Inscriptions of Southern Galatia

IN THE spring of 1939 I was commissioned by the American Society for Archaeological Research in Asia Minor to conduct an expedition on the plateau of Anatolia in continuation of the Society's Survey of the ancient monuments of the country. The area selected, and approved by the Turkish Government, was the region lying west and north of Iconium, between the ancient cities of Philomelium, Kinna and Savatra. I had already been over the greater part of this ground, partly in company with Ramsay, mostly alone. The object of this year's journey was to secure facsimile records of all the important known monuments, to discover new monuments, and to search for answers to various questions, historical and topographical; the detailed itinerary was to be determined by information acquired as we went along.

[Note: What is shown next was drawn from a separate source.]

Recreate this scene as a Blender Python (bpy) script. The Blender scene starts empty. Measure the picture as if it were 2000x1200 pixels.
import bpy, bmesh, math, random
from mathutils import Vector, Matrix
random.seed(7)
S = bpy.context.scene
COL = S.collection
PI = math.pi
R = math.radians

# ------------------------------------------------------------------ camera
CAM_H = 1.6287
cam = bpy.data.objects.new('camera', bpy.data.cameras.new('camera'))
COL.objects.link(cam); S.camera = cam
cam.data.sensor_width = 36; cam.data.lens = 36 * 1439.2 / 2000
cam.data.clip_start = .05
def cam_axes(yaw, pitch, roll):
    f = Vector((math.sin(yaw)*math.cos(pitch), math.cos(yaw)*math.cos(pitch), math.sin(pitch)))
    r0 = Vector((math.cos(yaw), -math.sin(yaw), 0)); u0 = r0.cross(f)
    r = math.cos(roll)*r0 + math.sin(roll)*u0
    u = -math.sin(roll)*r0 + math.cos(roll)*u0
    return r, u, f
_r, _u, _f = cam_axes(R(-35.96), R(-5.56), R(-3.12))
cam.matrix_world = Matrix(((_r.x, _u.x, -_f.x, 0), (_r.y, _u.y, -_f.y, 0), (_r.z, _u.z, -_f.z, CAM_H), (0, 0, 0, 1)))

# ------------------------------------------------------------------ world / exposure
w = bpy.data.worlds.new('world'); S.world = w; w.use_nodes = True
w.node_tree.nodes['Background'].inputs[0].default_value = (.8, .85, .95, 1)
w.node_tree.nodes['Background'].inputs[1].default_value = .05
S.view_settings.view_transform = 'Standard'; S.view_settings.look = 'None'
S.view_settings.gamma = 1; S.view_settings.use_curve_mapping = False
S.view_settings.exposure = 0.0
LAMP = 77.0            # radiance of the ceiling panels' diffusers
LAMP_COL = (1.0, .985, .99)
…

I was accompanied by Mr. Keith Guthrie of Peterhouse, Cambridge, and by Suleiman Hilmi Bey, director of the Depot of Antiquities at Afyon Kara Hissar, representing the Turkish Ministry of Education. Hilmi Bey gave the expedition valuable assistance in the collection of information about modern communications, which, as I shall show by a striking example, have a vital bearing on the ancient road system. The epigraphical and topographical results of this journey will be set forth at length in Monumenta Asiae Minoris Antiqua. In this preliminary report to the American society, which, by the courtesy of the editor, I am privileged to publish in an American journal, I will briefly describe the course of the journey, and will quote in minuscule some of the more noteworthy inscriptions we recorded.